Given request = Which lines hold the word "wide"? Copy each one.

Data block =
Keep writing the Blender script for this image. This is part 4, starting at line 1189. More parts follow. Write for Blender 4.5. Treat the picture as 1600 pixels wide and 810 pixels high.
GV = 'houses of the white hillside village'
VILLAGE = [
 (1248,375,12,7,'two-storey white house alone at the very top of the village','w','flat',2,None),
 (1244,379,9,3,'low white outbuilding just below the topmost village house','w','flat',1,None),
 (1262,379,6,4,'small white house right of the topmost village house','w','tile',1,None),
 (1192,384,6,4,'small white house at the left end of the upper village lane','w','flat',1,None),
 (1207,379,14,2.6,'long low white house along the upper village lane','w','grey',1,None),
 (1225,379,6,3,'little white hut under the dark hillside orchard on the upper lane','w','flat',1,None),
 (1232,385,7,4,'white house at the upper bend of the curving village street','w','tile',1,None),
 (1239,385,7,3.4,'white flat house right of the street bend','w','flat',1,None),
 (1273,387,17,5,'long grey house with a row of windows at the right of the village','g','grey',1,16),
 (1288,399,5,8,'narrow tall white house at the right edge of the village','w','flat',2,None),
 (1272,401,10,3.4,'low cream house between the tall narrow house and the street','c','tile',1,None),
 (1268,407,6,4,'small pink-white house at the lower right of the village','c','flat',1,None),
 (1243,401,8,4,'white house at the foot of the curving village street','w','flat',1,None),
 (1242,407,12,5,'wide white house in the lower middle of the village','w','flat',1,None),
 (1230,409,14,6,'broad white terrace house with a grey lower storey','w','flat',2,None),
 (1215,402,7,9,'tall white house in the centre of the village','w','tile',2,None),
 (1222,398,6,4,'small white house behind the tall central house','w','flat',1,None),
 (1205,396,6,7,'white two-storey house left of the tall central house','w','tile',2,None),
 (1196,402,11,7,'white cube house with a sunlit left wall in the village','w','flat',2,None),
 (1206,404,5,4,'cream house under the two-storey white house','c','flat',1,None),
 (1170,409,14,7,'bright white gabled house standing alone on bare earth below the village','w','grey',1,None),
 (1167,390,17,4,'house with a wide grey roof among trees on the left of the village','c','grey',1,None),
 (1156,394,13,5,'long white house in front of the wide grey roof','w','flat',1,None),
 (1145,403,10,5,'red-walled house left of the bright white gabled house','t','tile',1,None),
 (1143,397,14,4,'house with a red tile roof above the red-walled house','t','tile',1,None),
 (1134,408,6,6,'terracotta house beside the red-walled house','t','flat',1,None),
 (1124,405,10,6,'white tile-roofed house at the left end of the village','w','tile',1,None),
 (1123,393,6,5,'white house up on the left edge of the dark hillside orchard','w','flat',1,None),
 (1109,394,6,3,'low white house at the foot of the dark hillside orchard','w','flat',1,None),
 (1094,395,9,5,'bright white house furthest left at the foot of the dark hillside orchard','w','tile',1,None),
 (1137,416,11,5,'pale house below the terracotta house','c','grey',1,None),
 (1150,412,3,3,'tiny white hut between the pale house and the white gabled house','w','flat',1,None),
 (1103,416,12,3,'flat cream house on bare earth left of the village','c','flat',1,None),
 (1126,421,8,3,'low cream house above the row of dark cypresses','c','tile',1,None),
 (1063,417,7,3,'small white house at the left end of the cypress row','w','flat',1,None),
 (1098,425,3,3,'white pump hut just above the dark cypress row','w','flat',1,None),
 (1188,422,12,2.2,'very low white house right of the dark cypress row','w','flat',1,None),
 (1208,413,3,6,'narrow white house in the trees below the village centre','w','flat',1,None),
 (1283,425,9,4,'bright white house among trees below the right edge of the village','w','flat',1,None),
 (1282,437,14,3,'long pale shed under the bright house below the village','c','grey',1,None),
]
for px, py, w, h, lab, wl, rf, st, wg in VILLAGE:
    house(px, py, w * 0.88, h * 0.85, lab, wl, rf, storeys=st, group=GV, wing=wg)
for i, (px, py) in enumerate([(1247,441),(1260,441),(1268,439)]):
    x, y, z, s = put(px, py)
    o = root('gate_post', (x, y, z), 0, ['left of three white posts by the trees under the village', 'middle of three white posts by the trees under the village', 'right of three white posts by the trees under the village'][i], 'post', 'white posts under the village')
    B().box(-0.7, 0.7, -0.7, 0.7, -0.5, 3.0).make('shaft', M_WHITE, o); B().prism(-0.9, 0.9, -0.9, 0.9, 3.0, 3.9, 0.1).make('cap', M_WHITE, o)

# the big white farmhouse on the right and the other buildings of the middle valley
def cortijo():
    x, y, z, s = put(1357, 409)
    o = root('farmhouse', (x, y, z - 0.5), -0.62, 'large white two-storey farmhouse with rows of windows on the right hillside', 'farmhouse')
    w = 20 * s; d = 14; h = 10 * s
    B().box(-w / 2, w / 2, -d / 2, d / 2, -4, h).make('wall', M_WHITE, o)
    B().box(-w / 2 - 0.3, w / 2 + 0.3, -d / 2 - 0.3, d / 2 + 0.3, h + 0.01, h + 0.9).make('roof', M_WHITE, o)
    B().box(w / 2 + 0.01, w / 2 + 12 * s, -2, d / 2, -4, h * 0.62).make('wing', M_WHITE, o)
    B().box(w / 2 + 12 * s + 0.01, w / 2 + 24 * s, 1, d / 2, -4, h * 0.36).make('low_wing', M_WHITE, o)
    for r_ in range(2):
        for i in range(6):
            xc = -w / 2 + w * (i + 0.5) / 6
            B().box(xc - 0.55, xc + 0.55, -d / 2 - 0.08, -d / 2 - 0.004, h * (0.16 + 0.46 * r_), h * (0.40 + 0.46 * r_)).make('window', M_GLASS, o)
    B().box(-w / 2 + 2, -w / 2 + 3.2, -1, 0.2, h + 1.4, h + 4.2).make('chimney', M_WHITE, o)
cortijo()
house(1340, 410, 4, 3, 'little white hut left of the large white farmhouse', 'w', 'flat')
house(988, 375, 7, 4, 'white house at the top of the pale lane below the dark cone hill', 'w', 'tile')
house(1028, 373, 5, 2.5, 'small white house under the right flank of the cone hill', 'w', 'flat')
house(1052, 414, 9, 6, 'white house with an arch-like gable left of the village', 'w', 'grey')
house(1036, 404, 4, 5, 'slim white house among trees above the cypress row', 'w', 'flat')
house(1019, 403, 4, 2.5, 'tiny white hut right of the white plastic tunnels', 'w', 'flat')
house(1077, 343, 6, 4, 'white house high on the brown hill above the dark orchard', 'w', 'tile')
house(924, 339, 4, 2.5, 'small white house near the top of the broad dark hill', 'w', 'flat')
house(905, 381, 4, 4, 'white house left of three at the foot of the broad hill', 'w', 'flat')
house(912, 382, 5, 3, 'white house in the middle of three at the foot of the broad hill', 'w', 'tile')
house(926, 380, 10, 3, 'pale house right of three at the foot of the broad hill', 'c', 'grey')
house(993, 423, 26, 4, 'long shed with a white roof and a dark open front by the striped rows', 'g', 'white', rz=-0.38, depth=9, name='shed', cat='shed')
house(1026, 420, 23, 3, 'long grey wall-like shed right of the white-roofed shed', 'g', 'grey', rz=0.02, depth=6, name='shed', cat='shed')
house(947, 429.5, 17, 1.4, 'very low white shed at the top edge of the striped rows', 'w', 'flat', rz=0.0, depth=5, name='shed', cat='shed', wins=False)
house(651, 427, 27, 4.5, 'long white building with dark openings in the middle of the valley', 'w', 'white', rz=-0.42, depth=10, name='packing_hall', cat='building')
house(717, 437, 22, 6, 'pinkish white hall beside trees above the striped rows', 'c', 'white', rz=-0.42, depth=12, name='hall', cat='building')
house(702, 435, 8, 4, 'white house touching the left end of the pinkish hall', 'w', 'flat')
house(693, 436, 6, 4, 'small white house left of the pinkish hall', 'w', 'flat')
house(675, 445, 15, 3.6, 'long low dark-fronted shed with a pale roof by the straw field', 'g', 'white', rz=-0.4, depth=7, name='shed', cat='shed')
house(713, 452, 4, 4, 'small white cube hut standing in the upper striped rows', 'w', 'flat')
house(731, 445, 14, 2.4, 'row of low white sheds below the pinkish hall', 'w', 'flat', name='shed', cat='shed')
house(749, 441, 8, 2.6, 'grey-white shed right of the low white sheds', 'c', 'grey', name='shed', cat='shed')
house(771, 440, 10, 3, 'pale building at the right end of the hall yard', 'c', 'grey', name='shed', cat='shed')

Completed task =
Keep writing the Blender script for this image. This is part 4, starting at line 1189. More parts follow. Write for Blender 4.5. Treat the picture as 1600 pixels wide and 810 pixels high.
 (1242,407,12,5,'wide white house in the lower middle of the village','w','flat',1,None),
 (1167,390,17,4,'house with a wide grey roof among trees on the left of the village','c','grey',1,None),
 (1156,394,13,5,'long white house in front of the wide grey roof','w','flat',1,None),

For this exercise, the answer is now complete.